Stołeczni wywiadowcy na ulicy Gojawiczyńskiej zatrzymali do kontroli drogowej kierującego BMW. Przy 34-latku funkcjonariusze ujawnili kilka zawiniątek z zawartością suszu roślinnego. Bardzo szybko okazało się, że nie są to jedyne niedozwolone substancje jakie miał mężczyzna. W bagażniku pojazdu policjanci znaleźli kilka sztuk kopert zaadresowanych na różne osoby, na terenie całego świata, z fikcyjnymi danymi nadawcy. W kopertach znajdowało się ponad 2300 sztuk różnego rodzaju tabletek i ampułek. Oprócz tego w samochodzie znajdowało się kilka potwierdzeń nadania przesyłek listowych. Mężczyzna nie potrafił wytłumaczyć skąd posiada te rzeczy, ani na czyje polecenie je wysyłał, między innymi do Australii, Włoch i USA.

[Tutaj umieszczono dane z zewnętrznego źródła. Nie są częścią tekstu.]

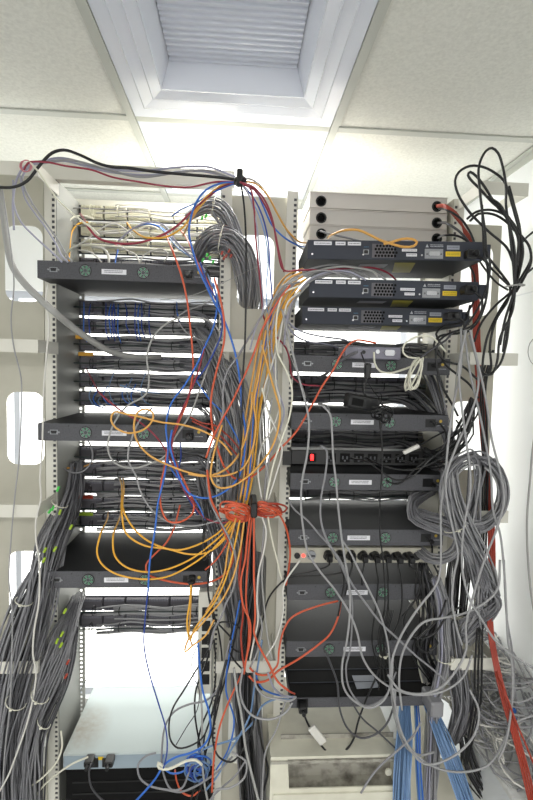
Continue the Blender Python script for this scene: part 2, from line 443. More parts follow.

34-latek został zatrzymany i osadzony w policyjnym areszcie. Zgromadzony materiał dowodowy pozwolił żoliborskim dochodzeniowcom na przedstawienie mężczyźnie trzech zarzutów. Kierowca BMW odpowie za posiadanie marihuany oraz za wprowadzanie do obrotu produktów leczniczych w postaci sterydów, ampułek i tabletek, nie posiadając pozwolenia na dopuszczenie ich do obrotu. Za to przestępstwo 34-latkowi grozi kara do 3 lat pozbawienia wolności. Czynności w powyższej sprawie nadzoruje Prokuratura Rejonowa Warszawa Żoliborz.